Gates did not respond to email and phone requests for comment. But sources said that he quietly weathered the storm of Manafort’s resignation and continued to do major work on the Trump campaign, serving a key role as a liaison to the Republican National Committee.

Manafort left the Trump campaign under a cloud as the Associated Press and others, including Yahoo News, reported that he and Gates were the go-betweens in hiring two high-powered Washington firms to secretly lobby for Yanukovych’s party, under the cover of representing a Belgian nonprofit group. According to a source close to the Ukrainian government, those allegations prompted an inquiry by the FBI into possible violations of the Foreign Agents Registration Act. The status of that investigation is unclear. (Manafort recently told NBC News he was unaware of any FBI investigation.) Bloomberg News reported this week that Manafort has recently quietly resurfaced in Trump’s camp and has been in regular contact with Vice President-elect Mike Pence and other members of the transition team, as well as inaugural chair Barrack, with whom he has a longtime relationship.

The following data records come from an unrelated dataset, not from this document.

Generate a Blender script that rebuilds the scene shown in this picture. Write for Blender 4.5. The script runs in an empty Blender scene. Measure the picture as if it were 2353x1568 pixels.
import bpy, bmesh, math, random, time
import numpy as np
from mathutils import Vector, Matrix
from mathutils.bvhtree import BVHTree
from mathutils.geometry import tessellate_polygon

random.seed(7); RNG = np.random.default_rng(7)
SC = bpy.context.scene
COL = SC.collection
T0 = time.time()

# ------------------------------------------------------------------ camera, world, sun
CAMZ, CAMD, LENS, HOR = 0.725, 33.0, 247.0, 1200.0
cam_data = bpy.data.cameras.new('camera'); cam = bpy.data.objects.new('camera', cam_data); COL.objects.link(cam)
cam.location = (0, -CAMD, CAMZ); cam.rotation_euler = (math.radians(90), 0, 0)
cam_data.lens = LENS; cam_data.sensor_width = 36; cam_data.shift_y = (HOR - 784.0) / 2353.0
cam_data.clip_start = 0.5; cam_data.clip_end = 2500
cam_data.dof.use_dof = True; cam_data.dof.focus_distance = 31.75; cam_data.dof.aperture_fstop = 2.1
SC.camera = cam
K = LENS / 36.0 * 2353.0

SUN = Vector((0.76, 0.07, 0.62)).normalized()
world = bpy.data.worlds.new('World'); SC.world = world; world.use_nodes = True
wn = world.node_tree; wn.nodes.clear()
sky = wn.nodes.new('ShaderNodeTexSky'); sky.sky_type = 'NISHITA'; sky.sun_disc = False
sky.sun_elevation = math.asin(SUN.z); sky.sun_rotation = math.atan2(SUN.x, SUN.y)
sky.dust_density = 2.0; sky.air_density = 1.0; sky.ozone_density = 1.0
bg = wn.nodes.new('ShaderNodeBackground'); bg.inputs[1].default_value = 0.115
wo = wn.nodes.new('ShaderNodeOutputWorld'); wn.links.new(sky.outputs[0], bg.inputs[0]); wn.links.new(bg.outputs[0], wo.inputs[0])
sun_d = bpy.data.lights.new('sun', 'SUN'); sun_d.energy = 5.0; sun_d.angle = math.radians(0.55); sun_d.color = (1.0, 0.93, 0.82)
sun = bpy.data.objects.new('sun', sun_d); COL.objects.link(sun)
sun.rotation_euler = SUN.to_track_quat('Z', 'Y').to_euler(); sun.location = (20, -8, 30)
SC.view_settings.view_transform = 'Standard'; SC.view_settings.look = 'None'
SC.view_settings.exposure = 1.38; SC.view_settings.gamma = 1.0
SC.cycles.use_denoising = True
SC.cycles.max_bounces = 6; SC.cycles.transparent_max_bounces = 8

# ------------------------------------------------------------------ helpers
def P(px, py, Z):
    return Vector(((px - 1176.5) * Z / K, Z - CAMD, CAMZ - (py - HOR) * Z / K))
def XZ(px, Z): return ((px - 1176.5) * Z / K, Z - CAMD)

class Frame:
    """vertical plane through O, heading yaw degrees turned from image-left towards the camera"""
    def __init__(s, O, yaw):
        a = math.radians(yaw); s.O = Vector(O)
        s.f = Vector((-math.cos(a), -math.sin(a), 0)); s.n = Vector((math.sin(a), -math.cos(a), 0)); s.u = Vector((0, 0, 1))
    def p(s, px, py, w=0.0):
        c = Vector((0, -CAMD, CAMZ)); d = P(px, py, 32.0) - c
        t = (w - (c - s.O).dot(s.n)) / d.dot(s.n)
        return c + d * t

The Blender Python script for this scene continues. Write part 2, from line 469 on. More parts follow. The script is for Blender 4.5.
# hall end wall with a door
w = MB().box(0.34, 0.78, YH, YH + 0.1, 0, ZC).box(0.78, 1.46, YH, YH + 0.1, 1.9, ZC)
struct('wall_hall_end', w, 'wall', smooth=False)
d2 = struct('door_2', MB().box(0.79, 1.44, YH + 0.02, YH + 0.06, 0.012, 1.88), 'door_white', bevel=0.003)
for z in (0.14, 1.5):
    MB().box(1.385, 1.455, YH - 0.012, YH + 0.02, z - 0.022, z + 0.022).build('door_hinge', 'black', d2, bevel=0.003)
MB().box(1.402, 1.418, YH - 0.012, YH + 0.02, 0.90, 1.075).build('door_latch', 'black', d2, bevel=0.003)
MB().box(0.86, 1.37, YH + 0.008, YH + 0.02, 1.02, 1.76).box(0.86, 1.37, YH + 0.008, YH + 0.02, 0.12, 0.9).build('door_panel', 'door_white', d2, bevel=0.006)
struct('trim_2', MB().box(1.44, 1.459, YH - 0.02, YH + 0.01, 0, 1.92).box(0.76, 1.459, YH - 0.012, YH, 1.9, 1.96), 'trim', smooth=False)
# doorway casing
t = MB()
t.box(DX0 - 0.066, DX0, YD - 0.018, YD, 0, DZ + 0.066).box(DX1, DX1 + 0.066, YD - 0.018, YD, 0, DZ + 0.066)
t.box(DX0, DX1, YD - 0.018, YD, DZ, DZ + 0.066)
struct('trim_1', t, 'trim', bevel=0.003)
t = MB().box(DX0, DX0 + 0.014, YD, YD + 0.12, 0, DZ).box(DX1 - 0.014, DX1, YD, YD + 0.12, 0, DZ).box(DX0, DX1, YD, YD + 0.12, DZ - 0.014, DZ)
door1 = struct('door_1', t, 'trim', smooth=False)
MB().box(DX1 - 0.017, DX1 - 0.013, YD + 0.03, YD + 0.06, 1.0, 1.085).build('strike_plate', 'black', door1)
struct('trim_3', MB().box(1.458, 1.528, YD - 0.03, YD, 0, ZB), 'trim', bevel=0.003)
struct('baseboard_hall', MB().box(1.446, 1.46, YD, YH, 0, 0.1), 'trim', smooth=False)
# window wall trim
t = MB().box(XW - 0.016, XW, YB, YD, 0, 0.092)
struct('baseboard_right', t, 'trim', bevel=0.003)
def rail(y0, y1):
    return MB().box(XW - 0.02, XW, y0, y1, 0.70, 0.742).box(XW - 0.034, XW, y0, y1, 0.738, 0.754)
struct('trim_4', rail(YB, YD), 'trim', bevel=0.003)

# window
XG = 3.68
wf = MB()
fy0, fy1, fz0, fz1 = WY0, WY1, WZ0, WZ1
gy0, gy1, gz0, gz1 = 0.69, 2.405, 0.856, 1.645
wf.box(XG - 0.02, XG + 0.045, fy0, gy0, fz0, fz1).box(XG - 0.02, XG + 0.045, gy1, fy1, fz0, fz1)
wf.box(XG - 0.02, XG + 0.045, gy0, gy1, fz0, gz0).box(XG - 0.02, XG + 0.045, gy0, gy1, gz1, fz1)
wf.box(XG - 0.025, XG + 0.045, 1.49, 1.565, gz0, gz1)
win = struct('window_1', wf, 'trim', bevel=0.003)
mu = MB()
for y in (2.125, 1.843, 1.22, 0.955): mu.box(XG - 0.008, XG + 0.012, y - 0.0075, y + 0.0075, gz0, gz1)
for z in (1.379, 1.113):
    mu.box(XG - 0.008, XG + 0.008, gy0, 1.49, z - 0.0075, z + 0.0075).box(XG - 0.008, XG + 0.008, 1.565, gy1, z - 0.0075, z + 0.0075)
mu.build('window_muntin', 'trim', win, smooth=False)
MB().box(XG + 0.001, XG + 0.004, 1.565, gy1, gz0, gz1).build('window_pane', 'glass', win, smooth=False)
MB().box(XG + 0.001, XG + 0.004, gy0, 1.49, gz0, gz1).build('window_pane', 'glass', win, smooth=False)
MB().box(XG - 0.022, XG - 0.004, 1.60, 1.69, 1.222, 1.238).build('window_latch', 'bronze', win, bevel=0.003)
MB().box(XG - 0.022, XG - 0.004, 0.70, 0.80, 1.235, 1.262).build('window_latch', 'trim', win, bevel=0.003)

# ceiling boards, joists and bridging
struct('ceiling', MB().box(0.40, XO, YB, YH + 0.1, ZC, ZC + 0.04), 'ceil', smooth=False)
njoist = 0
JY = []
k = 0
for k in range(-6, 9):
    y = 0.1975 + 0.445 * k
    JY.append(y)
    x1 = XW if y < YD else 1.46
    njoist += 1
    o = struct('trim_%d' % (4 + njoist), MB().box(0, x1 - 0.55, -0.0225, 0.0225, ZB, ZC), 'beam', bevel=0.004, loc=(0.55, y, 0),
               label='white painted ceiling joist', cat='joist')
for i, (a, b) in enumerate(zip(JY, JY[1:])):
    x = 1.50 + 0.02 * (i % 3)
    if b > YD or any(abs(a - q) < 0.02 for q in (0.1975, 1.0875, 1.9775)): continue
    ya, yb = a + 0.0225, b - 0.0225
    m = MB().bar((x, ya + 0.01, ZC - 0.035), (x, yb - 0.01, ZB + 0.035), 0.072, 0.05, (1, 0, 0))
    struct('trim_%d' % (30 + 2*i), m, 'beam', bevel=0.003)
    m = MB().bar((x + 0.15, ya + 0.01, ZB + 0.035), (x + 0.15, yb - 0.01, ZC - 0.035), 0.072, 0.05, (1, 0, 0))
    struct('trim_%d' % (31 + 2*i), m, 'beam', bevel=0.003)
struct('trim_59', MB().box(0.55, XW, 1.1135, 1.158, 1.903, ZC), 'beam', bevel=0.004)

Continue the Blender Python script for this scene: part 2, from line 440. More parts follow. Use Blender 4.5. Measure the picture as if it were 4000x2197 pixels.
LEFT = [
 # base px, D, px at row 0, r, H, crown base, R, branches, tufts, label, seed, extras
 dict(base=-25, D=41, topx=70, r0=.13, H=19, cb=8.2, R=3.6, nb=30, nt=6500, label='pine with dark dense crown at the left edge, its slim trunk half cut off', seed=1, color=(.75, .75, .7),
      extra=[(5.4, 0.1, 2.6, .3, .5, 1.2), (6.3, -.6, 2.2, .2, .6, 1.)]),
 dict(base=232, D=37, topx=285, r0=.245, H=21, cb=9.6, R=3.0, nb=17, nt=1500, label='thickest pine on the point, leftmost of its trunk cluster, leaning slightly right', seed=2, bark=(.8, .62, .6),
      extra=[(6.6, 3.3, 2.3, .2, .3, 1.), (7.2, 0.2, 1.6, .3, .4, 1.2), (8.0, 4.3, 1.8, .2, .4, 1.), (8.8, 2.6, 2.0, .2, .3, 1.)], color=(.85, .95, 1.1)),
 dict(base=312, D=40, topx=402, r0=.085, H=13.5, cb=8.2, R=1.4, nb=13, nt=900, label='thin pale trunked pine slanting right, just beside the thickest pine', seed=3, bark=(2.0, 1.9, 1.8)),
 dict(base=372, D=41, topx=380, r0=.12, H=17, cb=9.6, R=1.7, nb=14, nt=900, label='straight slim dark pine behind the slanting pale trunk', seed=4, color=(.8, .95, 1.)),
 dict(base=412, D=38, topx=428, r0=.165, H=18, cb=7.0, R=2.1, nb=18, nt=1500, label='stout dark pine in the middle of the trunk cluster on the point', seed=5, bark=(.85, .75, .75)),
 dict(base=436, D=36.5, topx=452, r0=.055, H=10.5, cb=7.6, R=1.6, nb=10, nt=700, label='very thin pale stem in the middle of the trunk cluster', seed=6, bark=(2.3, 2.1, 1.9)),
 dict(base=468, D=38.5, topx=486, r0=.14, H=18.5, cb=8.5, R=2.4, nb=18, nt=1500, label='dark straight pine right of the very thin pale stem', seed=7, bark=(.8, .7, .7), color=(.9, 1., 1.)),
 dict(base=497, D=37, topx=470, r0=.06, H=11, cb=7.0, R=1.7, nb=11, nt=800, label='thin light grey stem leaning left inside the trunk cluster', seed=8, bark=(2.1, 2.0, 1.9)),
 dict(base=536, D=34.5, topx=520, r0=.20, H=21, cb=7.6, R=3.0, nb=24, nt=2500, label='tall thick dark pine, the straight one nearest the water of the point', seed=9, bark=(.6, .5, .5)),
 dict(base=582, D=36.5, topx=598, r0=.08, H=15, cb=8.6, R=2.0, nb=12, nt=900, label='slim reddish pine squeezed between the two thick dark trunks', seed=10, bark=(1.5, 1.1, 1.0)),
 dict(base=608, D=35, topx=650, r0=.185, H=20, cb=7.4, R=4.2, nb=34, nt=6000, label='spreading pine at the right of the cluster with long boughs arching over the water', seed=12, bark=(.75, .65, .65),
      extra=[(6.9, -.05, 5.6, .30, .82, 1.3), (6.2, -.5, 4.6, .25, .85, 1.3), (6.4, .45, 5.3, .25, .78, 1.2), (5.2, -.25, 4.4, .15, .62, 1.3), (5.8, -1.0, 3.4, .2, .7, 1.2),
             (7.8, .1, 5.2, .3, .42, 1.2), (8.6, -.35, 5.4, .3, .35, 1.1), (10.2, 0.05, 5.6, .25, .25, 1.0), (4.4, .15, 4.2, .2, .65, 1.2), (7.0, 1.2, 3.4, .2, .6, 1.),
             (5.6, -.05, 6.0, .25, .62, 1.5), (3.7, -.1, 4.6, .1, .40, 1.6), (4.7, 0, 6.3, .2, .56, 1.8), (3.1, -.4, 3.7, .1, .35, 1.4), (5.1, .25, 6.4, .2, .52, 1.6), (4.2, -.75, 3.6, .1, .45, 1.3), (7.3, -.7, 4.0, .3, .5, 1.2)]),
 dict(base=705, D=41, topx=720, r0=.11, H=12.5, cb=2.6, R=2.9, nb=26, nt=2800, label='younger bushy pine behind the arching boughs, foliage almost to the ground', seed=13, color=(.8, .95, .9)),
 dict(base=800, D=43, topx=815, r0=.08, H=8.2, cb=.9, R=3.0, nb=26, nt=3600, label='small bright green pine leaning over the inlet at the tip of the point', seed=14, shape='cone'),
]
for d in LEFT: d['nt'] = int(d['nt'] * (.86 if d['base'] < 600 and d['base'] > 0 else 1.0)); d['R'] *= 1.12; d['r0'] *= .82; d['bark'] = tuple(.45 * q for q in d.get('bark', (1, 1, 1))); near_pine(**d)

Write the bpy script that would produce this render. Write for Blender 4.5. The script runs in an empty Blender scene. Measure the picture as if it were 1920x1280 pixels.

The disclosure of Gates’ behind-the-scenes role comes as the inaugural committee this week is planning to send out offers on “package” deals for tickets to inaugural events. According to a source who has been briefed on the plans, the deals include separate packages for contributors at levels of $100,000, $250,000, $500,000 and $1 million, with progressively more access to balls, events and photo opportunities with Trump and Vice President-elect Mike Pence.

The public members of the inaugural committee include such well-known GOP donors and fundraisers as Roy Bailey, a Texas insurance mogul, and Wall Street investor Lew Eisenberg, both of whom are serving as finance co-chairs, as well as well as casino magnates Sheldon Adelson and Steve Wynn, Oklahoma oil baron Harold Hamm and New York Jets owner Woody Johnson. Barrack, the chair of the event, told the New York Times last week that the inauguration will allow corporations and wealthy donors to contribute to the inauguration, but would ban gifts from registered lobbyists. One GOP fundraiser said that Trump’s election had spurred interest from corporations that had been wary of contributing during the campaign because Hillary Clinton was expected to win. “Now, there’s no risk,” said the fundraiser, who like most others in this story asked not to be identified by name. “The guy won.”